Failure to Re-Register
At her examination under oath on June 7, 2010, the respondent admitted that her attorney registration for 2010-2011 had been due for renewal on or before April 21, 2010, but that she had not yet completed the process. Although the respondent was directed to re-register as an attorney forthwith, she failed to do so until on or about December 13, 2010. The proposed petition annexed to the Grievance Committee's motion contains 16 charges of professional misconduct alleging, inter alia, conduct involving dishonesty, deceit, fraud and/or misrepresentation, misappropriation, failing to safeguard funds, failing to satisfy or otherwise seek relief from a monetary judgment, failing to pay monies to a third party entitled to receive same, failing to cooperate with the lawful demands of the Grievance Committee, failing to seek the lawful objectives of a client, failing to carry out a contract of employment, prejudicing and/or damaging a client during the course of the professional relationship, neglecting a legal matter entrusted to her, and failing to timely re -register as an attorney. Although the respondent opposes an interim suspension, and denies any failure to cooperate with the Grievance Committee, she admits that she unilaterally declared a default in connection with QPMC/Attarien's failure to close. Without regard to her letter agreeing to hold the down payment in escrow, the respondent acknowledges that she disbursed the QPMC/Attarien down payment "at the direction and with the consent of [her client]." The respondent does not address either the lawsuit initiated by QPMC and/or her failure to satisfy or vacate the judgment entered against her. The respondent also admits that, in the absence of payment, she failed to complete the services for which Ms. Houston retained her. She asserts, without more, that her client "discharged" her. Finally, the respondent denies that she contacted Bank of America in any capacity other than as attorney for Mr. Daughtry. She states that the Grievance Committee's assertions to the contrary are founded on "hearsay."

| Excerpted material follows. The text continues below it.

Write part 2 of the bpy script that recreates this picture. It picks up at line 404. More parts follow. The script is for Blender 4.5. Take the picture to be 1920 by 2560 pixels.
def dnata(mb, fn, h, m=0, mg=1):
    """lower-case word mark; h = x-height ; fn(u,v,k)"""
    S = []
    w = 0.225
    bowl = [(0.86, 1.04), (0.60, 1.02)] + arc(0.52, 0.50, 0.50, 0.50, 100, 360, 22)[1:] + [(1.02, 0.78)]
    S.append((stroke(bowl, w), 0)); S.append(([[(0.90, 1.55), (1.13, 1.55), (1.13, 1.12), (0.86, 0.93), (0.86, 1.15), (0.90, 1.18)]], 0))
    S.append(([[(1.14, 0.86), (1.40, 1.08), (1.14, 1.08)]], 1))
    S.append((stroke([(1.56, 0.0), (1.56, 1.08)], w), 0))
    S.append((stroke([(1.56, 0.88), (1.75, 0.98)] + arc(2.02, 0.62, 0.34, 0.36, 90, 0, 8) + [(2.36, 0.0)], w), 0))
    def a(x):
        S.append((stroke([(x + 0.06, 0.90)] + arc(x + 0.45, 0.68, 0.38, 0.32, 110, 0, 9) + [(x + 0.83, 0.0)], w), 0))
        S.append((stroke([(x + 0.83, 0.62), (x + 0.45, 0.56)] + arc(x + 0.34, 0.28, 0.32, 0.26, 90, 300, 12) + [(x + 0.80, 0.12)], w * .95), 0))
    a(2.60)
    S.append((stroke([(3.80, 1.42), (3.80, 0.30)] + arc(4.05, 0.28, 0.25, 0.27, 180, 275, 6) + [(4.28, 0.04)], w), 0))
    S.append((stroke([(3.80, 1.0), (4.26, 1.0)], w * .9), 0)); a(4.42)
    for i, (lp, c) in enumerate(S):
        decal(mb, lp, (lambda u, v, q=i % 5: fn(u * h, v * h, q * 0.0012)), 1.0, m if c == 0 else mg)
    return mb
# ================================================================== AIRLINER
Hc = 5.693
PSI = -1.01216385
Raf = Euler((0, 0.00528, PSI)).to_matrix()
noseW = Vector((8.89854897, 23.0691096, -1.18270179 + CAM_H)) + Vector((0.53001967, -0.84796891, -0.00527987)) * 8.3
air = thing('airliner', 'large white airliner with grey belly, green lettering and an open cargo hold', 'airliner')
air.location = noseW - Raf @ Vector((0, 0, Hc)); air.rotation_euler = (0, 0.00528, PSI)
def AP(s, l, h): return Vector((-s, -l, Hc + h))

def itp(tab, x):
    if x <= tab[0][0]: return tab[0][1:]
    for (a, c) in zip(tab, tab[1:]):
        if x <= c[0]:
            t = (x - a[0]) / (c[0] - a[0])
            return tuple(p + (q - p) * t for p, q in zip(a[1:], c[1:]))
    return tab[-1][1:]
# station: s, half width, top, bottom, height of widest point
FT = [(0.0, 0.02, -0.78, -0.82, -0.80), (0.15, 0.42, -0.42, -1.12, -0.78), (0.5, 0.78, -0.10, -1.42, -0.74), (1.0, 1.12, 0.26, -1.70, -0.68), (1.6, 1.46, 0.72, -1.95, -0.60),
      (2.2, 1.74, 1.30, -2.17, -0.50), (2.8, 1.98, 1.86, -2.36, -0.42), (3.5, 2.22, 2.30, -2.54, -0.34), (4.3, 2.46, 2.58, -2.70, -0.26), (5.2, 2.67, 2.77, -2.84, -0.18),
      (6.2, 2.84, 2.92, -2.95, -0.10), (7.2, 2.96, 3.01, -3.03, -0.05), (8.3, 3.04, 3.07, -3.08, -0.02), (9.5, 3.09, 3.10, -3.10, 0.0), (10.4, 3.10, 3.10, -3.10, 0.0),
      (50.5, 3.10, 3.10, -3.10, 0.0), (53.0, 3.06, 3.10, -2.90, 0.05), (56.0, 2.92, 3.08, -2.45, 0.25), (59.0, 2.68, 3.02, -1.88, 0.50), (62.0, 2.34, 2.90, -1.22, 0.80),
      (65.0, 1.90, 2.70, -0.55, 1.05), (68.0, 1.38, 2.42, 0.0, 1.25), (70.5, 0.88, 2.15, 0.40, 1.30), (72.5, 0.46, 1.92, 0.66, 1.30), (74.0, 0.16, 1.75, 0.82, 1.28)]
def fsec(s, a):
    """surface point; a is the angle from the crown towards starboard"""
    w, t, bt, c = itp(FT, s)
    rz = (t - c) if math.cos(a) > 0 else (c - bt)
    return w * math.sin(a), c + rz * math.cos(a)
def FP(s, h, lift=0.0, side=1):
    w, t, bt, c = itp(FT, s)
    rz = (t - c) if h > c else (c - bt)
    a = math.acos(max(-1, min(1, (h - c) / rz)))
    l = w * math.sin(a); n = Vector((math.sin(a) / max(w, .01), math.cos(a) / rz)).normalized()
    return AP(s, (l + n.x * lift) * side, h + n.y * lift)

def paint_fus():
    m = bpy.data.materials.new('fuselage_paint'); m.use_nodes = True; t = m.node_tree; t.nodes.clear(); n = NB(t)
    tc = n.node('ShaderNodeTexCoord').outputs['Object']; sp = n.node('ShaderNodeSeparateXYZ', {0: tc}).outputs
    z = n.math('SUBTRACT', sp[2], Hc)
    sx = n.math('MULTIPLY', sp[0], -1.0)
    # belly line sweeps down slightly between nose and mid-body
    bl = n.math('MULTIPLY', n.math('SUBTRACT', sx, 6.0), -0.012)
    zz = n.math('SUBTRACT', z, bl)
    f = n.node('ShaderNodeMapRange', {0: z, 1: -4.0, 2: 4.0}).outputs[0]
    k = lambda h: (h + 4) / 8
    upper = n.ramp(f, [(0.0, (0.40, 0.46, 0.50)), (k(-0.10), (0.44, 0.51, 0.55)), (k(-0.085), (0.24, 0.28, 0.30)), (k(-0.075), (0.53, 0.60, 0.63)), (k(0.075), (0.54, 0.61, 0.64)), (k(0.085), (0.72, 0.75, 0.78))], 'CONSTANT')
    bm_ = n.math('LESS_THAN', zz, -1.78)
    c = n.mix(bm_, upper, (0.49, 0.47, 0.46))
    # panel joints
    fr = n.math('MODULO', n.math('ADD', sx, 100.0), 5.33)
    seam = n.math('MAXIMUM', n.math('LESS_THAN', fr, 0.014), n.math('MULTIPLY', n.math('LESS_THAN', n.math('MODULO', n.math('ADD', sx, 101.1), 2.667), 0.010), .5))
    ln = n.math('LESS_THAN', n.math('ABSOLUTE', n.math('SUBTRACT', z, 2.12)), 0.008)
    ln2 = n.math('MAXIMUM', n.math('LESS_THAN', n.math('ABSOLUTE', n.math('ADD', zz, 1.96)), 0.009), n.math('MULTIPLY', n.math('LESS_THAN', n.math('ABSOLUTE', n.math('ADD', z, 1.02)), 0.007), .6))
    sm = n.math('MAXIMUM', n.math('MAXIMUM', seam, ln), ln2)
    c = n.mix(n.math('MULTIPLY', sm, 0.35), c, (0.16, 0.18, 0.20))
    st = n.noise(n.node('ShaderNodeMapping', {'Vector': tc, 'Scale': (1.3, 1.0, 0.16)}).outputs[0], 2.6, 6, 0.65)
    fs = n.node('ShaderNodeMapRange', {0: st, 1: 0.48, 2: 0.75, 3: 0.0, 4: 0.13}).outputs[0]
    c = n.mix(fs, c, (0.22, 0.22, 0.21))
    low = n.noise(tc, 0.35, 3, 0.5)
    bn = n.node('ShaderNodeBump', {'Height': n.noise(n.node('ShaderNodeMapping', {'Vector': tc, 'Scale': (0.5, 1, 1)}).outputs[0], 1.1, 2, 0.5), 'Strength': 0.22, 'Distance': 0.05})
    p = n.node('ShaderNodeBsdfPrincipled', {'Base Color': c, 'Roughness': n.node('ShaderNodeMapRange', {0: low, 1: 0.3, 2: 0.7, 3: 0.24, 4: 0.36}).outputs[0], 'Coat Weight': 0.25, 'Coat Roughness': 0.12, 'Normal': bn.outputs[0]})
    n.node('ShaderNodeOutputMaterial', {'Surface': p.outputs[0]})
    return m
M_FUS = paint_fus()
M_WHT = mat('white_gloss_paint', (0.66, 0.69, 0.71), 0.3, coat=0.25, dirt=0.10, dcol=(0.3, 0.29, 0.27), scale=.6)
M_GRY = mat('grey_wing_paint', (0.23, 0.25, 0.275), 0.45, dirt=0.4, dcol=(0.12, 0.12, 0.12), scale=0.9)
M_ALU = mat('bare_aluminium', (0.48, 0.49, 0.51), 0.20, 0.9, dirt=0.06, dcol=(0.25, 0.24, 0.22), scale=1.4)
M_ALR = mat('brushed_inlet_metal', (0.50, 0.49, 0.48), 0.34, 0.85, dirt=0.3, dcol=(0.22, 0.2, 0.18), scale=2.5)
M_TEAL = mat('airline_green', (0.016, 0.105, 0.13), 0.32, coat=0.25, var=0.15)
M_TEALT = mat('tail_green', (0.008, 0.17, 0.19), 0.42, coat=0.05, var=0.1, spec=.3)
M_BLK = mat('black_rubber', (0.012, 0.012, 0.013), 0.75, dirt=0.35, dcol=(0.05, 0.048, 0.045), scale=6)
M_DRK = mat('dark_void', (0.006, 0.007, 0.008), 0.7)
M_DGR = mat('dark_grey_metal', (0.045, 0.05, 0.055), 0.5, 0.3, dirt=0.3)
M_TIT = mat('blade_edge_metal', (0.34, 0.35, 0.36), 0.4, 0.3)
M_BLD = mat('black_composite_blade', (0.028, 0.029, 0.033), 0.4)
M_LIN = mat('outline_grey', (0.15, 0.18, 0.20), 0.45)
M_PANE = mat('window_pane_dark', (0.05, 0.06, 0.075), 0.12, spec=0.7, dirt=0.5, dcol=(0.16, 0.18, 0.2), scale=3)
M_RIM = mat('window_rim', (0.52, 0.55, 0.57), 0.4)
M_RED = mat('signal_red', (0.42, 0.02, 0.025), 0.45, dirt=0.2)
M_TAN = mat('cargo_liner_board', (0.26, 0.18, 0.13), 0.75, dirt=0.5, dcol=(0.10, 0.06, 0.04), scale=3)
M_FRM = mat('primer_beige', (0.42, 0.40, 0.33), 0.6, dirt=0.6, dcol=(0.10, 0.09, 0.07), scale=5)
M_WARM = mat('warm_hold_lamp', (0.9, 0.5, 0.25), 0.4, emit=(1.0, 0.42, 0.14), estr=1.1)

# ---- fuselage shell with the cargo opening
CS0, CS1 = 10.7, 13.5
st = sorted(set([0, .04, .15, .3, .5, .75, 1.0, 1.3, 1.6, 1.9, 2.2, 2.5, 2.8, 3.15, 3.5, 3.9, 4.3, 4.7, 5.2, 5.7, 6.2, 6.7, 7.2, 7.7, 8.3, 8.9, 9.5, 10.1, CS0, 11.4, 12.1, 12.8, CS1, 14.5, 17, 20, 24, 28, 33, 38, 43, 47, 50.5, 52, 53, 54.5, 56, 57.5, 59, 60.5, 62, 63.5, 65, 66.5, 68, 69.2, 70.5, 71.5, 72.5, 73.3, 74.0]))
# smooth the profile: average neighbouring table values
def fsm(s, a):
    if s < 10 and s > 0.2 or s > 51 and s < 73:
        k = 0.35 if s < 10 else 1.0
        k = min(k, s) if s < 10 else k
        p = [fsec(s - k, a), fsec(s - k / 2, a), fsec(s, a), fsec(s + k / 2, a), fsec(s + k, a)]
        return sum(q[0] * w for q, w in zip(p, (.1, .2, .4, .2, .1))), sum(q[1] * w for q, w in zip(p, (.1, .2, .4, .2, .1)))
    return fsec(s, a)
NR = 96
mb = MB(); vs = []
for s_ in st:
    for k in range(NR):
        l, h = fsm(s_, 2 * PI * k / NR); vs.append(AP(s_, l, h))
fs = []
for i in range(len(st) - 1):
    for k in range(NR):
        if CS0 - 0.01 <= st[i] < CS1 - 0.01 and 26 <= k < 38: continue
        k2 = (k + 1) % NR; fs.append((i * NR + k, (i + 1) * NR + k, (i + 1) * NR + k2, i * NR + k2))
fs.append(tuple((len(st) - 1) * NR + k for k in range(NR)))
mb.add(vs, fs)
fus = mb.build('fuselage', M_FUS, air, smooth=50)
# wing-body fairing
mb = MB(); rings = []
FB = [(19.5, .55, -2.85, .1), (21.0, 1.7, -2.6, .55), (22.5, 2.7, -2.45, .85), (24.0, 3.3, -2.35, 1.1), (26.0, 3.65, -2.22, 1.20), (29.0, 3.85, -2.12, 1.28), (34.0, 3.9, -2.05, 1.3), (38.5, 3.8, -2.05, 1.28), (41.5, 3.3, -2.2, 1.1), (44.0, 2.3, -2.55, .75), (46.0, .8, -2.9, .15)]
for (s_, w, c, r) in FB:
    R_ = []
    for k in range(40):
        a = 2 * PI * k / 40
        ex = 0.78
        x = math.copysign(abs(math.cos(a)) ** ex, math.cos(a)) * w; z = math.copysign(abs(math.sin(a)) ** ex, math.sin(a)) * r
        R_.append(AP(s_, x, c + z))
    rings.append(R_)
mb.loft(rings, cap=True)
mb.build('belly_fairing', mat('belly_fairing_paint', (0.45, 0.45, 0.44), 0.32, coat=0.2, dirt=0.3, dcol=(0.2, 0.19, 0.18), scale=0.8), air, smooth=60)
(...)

Based upon the foregoing, the Grievance Committee's motion is granted, the respondent is immediately suspended from the practice of law, pursuant to 22 NYCRR 691.4(l)(1)(i),(ii), and (iii), pending further order of this Court, the Grievance Committee is authorized to institute and prosecute a disciplinary proceeding against her, and the matter is referred to a Special Referee to hear and report.
PRUDENTI, P.J., MASTRO, RIVERA, SKELOS and DILLON, JJ., concur.